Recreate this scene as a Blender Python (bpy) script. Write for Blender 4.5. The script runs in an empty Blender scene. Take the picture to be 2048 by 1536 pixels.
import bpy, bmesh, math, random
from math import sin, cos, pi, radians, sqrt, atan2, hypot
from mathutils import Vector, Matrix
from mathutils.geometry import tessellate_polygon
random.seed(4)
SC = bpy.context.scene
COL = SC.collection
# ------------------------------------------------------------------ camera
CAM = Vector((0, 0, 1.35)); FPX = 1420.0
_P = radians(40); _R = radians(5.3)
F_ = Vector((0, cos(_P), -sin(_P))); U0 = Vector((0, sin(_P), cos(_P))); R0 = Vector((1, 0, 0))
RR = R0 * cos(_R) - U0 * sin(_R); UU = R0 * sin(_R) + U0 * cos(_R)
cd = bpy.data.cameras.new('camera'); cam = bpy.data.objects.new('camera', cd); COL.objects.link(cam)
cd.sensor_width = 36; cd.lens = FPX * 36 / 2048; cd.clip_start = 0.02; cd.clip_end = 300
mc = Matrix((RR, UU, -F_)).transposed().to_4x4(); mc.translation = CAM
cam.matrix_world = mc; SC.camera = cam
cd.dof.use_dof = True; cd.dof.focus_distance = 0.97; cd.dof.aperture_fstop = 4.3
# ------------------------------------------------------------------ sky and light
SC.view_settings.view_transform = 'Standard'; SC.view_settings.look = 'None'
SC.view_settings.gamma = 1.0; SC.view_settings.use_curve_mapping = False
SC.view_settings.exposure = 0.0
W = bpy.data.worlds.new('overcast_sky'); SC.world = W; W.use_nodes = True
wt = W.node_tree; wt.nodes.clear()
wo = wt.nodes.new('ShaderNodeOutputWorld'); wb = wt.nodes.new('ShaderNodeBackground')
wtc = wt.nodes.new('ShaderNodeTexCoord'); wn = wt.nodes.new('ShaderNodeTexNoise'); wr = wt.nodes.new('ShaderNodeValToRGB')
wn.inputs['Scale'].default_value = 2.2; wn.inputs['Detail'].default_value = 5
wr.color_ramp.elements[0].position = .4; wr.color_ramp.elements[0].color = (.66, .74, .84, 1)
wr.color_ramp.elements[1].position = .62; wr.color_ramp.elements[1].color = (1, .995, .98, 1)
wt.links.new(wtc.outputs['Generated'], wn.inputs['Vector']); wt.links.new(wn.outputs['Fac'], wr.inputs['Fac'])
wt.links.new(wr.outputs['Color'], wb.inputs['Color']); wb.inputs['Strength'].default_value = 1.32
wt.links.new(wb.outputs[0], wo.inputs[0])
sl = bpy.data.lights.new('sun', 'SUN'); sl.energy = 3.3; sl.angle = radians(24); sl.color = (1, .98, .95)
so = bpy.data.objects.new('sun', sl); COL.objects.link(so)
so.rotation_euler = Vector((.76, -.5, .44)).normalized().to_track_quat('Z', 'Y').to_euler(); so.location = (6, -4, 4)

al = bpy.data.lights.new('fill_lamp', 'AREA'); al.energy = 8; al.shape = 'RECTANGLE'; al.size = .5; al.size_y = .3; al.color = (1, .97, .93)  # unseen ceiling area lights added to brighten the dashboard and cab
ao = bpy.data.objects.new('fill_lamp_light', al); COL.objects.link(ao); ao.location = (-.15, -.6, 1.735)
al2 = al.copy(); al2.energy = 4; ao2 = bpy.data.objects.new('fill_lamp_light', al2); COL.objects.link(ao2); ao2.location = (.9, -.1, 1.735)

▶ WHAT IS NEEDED
Give every line of the material again, exactly as it reads.

▶ TASK OUTPUT
Recreate this scene as a Blender Python (bpy) script. Write for Blender 4.5. The script runs in an empty Blender scene. Take the picture to be 2048 by 1536 pixels.
import bpy, bmesh, math, random
from math import sin, cos, pi, radians, sqrt, atan2, hypot
from mathutils import Vector, Matrix
from mathutils.geometry import tessellate_polygon
random.seed(4)
SC = bpy.context.scene
COL = SC.collection
# ------------------------------------------------------------------ camera
CAM = Vector((0, 0, 1.35)); FPX = 1420.0
_P = radians(40); _R = radians(5.3)
F_ = Vector((0, cos(_P), -sin(_P))); U0 = Vector((0, sin(_P), cos(_P))); R0 = Vector((1, 0, 0))
RR = R0 * cos(_R) - U0 * sin(_R); UU = R0 * sin(_R) + U0 * cos(_R)
cd = bpy.data.cameras.new('camera'); cam = bpy.data.objects.new('camera', cd); COL.objects.link(cam)
cd.sensor_width = 36; cd.lens = FPX * 36 / 2048; cd.clip_start = 0.02; cd.clip_end = 300
mc = Matrix((RR, UU, -F_)).transposed().to_4x4(); mc.translation = CAM
cam.matrix_world = mc; SC.camera = cam
cd.dof.use_dof = True; cd.dof.focus_distance = 0.97; cd.dof.aperture_fstop = 4.3
# ------------------------------------------------------------------ sky and light
SC.view_settings.view_transform = 'Standard'; SC.view_settings.look = 'None'
SC.view_settings.gamma = 1.0; SC.view_settings.use_curve_mapping = False
SC.view_settings.exposure = 0.0
W = bpy.data.worlds.new('overcast_sky'); SC.world = W; W.use_nodes = True
wt = W.node_tree; wt.nodes.clear()
wo = wt.nodes.new('ShaderNodeOutputWorld'); wb = wt.nodes.new('ShaderNodeBackground')
wtc = wt.nodes.new('ShaderNodeTexCoord'); wn = wt.nodes.new('ShaderNodeTexNoise'); wr = wt.nodes.new('ShaderNodeValToRGB')
wn.inputs['Scale'].default_value = 2.2; wn.inputs['Detail'].default_value = 5
wr.color_ramp.elements[0].position = .4; wr.color_ramp.elements[0].color = (.66, .74, .84, 1)
wr.color_ramp.elements[1].position = .62; wr.color_ramp.elements[1].color = (1, .995, .98, 1)
wt.links.new(wtc.outputs['Generated'], wn.inputs['Vector']); wt.links.new(wn.outputs['Fac'], wr.inputs['Fac'])
wt.links.new(wr.outputs['Color'], wb.inputs['Color']); wb.inputs['Strength'].default_value = 1.32
wt.links.new(wb.outputs[0], wo.inputs[0])
sl = bpy.data.lights.new('sun', 'SUN'); sl.energy = 3.3; sl.angle = radians(24); sl.color = (1, .98, .95)
so = bpy.data.objects.new('sun', sl); COL.objects.link(so)
so.rotation_euler = Vector((.76, -.5, .44)).normalized().to_track_quat('Z', 'Y').to_euler(); so.location = (6, -4, 4)

al = bpy.data.lights.new('fill_lamp', 'AREA'); al.energy = 8; al.shape = 'RECTANGLE'; al.size = .5; al.size_y = .3; al.color = (1, .97, .93)  # unseen ceiling area lights added to brighten the dashboard and cab
ao = bpy.data.objects.new('fill_lamp_light', al); COL.objects.link(ao); ao.location = (-.15, -.6, 1.735)
al2 = al.copy(); al2.energy = 4; ao2 = bpy.data.objects.new('fill_lamp_light', al2); COL.objects.link(ao2); ao2.location = (.9, -.1, 1.735)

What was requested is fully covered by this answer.